* [SHORT PROBLEM] The first line to copy is the one with "Write part 3"; the last is the one with "return root, ends". Copy each line in that range exactly, leaving out all others.

* [Scene modeling code data]
** Start **

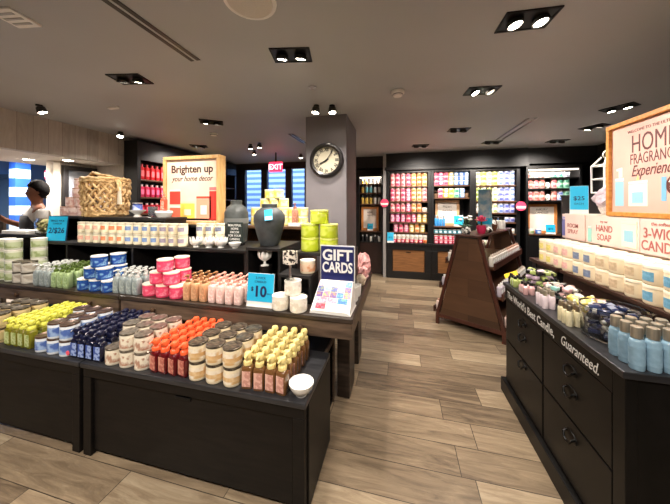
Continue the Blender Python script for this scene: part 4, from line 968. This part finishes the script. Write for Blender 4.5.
# things on top of the rack
PKF=mat('hot_pink_petal',(232,58,116),.5,c2=(246,120,160),scale=30)
t=thing('pink_flower','bright pink pompom flower at the front top of rack','flower',rl(.05,.33,Zt+.022),0)
pot=MB().loft([(0,.04),(.06,.055),(.1,.05),(.1,.0)],16).build('vase',mat('pink_pot',(206,44,90),.4),t,True)
for k in range(3):
    for i in range(9):
        th=2*PI*i/9+k*.35; el=.1+.55*k; c=Vector((math.cos(th)*math.cos(el),math.sin(th)*math.cos(el),math.sin(el)))
        s=Vector((-math.sin(th),math.cos(th),0)); up=s.cross(c)*-1; o=Vector((0,0,.15)); r=.075
        vs=[o+c*.01-s*.008,o+c*.01+s*.008,o+c*r*.7+s*.026+up*.006,o+c*r+up*.016,o+c*r*.7-s*.026+up*.006]; vs=[tuple(v) for v in vs]+[tuple(v-up*.004) for v in vs]
        MB().add(vs,[(0,1,2,3,4),(9,8,7,6,5),(0,5,6,1),(1,6,7,2),(2,7,8,3),(3,8,9,4),(4,9,5,0)]).build('petal',PKF,t)
MB().tube([(0,0,.1),(0,0,.15)],.01).build('stem',mat('leaf_green',(60,104,56),.5),t,True)
WB=mat('white_black_print',(240,238,232),.5,c2=(30,28,28),scale=26,lo=.5,hi=.54)
t=thing('gift_box_tower','tall pale blue patterned gift box tower on the rack','gift box',rl(.01,.62,Zt+.022),RA)
MB().box(-.07,.07,-.05,.05,0,.56).build('box_tower',mat('blue_pattern_box',(214,228,228),.45,c2=(120,176,206),scale=9,lo=.4,hi=.6),t,bevel=.004)
MB().box(-.075,.075,-.055,.055,.1,.18).build('band',SKYBLUE,t,bevel=.003)
for i,(x,y,s,l) in enumerate(((-.06,.13,(.05,.05,.09),'white and black printed gift bag on rack, left of pink flower'),(.08,.48,(.05,.05,.08),'white and black printed gift bag on rack, right of pink flower'),(-.02,1.03,(.06,.06,.12),'white and black printed gift bag on rack behind wicker basket'))):
    crumple('gift_bag',rl(x,y,Zt+.022),s,l,WB,'gift bag',None,20+i)
t=thing('wicker_basket','round brown wicker gift basket on the rack right of blue tower','basket',rl(.03,.86,Zt+.022))
MB().loft([(0,.05),(.05,.068),(.08,.07),(.08,.063),(.02,.05),(.02,0)],18).build('body',mat('brown_wicker',(120,72,44),.7,c2=(80,46,28),scale=60),t,True); MB().tube([(-.066,0,.075),(-.05,0,.14),(0,0,.165),(.05,0,.14),(.066,0,.075)],.007,6).build('handle',mat('brown_wicker',(120,72,44)),t,True)
for i in range(5):
    place(V_wh,rl(-.09+.045*i,1.2+.03*(i%2),Zt+.023),0,f'white black-capped bottle at rear of rack top, {ORD[i]} from left','white bottles on the rack top',scale=1.05)
# orchid-like white flower pot seen in front of the middle unit
t=thing('potted_flower','white flowers in a pot with dark leaves behind the rack','potted plant',(1.15,5.28,0)); MB().box(-.16,.16,-.16,.16,0,.95).build('plinth',BACKBLK,t,bevel=.004)
MB().loft([(.95,.05),(1.05,.07),(1.06,.0)],16).build('pot',WHITEC,t,True)
for i in range(7):
    a=2*PI*i/7; MB().tube([(0,0,1.05),(.06*math.cos(a),.05*math.sin(a),1.12),(.13*math.cos(a),.1*math.sin(a),1.12+.02*(i%3))],[.006,.018,.003],6).build('leaf',mat('dark_leaf',(36,62,40),.5),t,True)
for i in range(6):
    a=2*PI*i/6+.3; p=(.09*math.cos(a),.07*math.sin(a),1.22+.03*(i%3))
    MB().tube([(0,0,1.05),(p[0]*.6,p[1]*.6,1.18),p],.003,5).build('stalk',mat('leaf_green',(60,104,56)),t,True)
    MB().loft([(-.02,.008),(-.005,.03),(.012,.042),(.02,.034),(.012,.01)],10).build('blossom',WHITEC,t,True,loc=p)

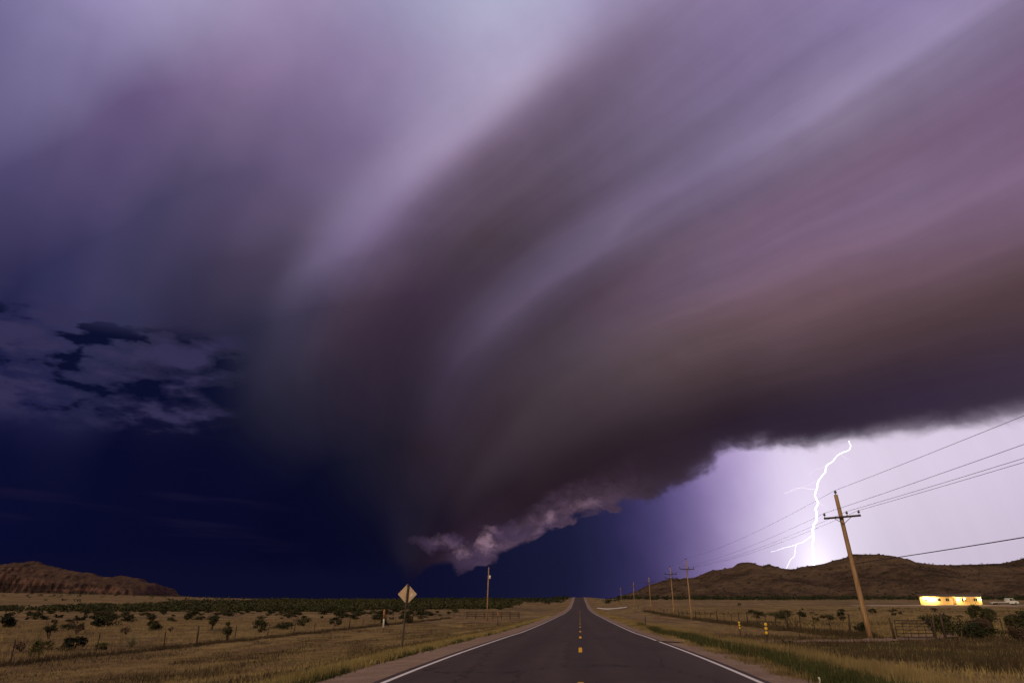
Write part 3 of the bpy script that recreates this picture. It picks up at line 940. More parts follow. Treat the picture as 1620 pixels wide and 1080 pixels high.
# ------------------------------------------------------------------ utility poles
def utility_pole(base, top, label, r0=0.15, r1=0.10, arm=None, arm_tilt=0.0, group='utility poles along the right of the road', second_arm=False):
    b = Vector(base); t = Vector(top)
    root = empty('utility_pole', b)
    tag(root, label, 'utility pole', group)
    ax = (t - b)
    L = ax.length
    d = ax.normalized()
    pts = [d * (L * k / 6.0) for k in range(7)]
    pts[0] = d * -0.4
    MB().tube(pts, [r0 + (r1 - r0) * k / 6.0 for k in range(7)], 10).build('pole_shaft', M['wood'], root, True)
    pin = MB().lathe([(0.03, 0), (0.03, 0.10), (0.085, 0.12), (0.09, 0.19), (0.05, 0.22), (0.065, 0.25), (0.03, 0.29)], d * (L - 0.02), 8).build('pin_insulator', M['insulator'], root, True)
    ends = [b + d * (L + 0.26)]
    if arm is not None:
        for which in ([0, 1] if second_arm else [0]):
            drop, half = arm
            c = d * (L - drop - 0.75 * which)
            w = Vector((math.cos(arm_tilt), 0.0, math.sin(arm_tilt)))
            rot = Matrix.Rotation(-arm_tilt, 3, 'Y')
            yo = Vector((0, -(r0 + 0.045), 0))
            a = MB().box(c + yo, (half * 2, 0.10, 0.12), rot, 0.012).build('crossarm', M['dark_wood'], root)
            for s in (-1, 1):
                MB().tube([c + yo + w * (s * half * 0.46) + Vector((0, -0.03, -0.05)), c + d * -0.42 + Vector((0, -r0 - 0.02, 0))], 0.018, 5).build('arm_brace', M['post_metal'], a)
            for s in (-0.95, 0.27, 0.92):
                p = c + yo + w * (s * half) + Vector((0, 0, 0.055))
                MB().lathe([(0.02, 0), (0.02, 0.10), (0.075, 0.12), (0.08, 0.18), (0.045, 0.21), (0.06, 0.24), (0.03, 0.28)], p, 8).build('insulator', M['insulator'], a, True)
                if which == 0:
                    ends.append(b + p + Vector((0, 0, 0.26)))
    return root, ends


near_top = Vector((16.55, 46.0, 7.76))
P1, E1 = utility_pole((17.18, 46.0, float(ground_z(17.18, 46.0))), near_top, 'tall leaning wooden utility pole with crossarm beside the pipe gate', 0.165, 0.115, (1.42, 1.13), 0.075)
P2, E2 = utility_pole((16.75, 113.0, float(ground_z(16.75, 113.0))), (16.63, 113.0, 7.3), 'second nearest utility pole, one crossarm near its top, dark against the purple sky', 0.125, 0.09, (1.35, 1.13), -0.02)
P3, E3 = utility_pole((17.6, 140.0, float(ground_z(17.6, 140.0))), (17.5, 140.0, 7.35), 'pale utility pole with two stacked crossarms, just left of the second nearest pole', 0.12, 0.085, (1.25, 1.15), 0.0, second_arm=True)
P4, E4 = utility_pole((17.2, 180.0, float(ground_z(17.2, 180.0))), (17.15, 180.0, 6.7), 'slim utility pole left of the pole with two stacked crossarms', 0.11, 0.08, (1.2, 1.1), 0.0)
P5, E5 = utility_pole((17.6, 240.0, float(ground_z(17.6, 240.0))), (17.8, 240.0, 7.1), 'far utility pole standing before the left foot of the hill', 0.11, 0.08, (1.2, 1.1), 0.0)
P6, E6 = utility_pole((17.9, 318.0, float(ground_z(17.9, 318.0))), (17.9, 318.0, 6.9), 'farthest utility pole, tiny, nearest to the road crest', 0.11, 0.08, (1.2, 1.1), 0.0)


def sag_pts(a, b, sag, n=22):
    a, b = Vector(a), Vector(b)
    return [a.lerp(b, i / n) + Vector((0, 0, -4 * sag * (i / n) * (1 - i / n))) for i in range(n + 1)]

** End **

* [THE REPLY]
Write part 3 of the bpy script that recreates this picture. It picks up at line 940. More parts follow. Treat the picture as 1620 pixels wide and 1080 pixels high.
# ------------------------------------------------------------------ utility poles
def utility_pole(base, top, label, r0=0.15, r1=0.10, arm=None, arm_tilt=0.0, group='utility poles along the right of the road', second_arm=False):
    b = Vector(base); t = Vector(top)
    root = empty('utility_pole', b)
    tag(root, label, 'utility pole', group)
    ax = (t - b)
    L = ax.length
    d = ax.normalized()
    pts = [d * (L * k / 6.0) for k in range(7)]
    pts[0] = d * -0.4
    MB().tube(pts, [r0 + (r1 - r0) * k / 6.0 for k in range(7)], 10).build('pole_shaft', M['wood'], root, True)
    pin = MB().lathe([(0.03, 0), (0.03, 0.10), (0.085, 0.12), (0.09, 0.19), (0.05, 0.22), (0.065, 0.25), (0.03, 0.29)], d * (L - 0.02), 8).build('pin_insulator', M['insulator'], root, True)
    ends = [b + d * (L + 0.26)]
    if arm is not None:
        for which in ([0, 1] if second_arm else [0]):
            drop, half = arm
            c = d * (L - drop - 0.75 * which)
            w = Vector((math.cos(arm_tilt), 0.0, math.sin(arm_tilt)))
            rot = Matrix.Rotation(-arm_tilt, 3, 'Y')
            yo = Vector((0, -(r0 + 0.045), 0))
            a = MB().box(c + yo, (half * 2, 0.10, 0.12), rot, 0.012).build('crossarm', M['dark_wood'], root)
            for s in (-1, 1):
                MB().tube([c + yo + w * (s * half * 0.46) + Vector((0, -0.03, -0.05)), c + d * -0.42 + Vector((0, -r0 - 0.02, 0))], 0.018, 5).build('arm_brace', M['post_metal'], a)
            for s in (-0.95, 0.27, 0.92):
                p = c + yo + w * (s * half) + Vector((0, 0, 0.055))
                MB().lathe([(0.02, 0), (0.02, 0.10), (0.075, 0.12), (0.08, 0.18), (0.045, 0.21), (0.06, 0.24), (0.03, 0.28)], p, 8).build('insulator', M['insulator'], a, True)
                if which == 0:
                    ends.append(b + p + Vector((0, 0, 0.26)))
    return root, ends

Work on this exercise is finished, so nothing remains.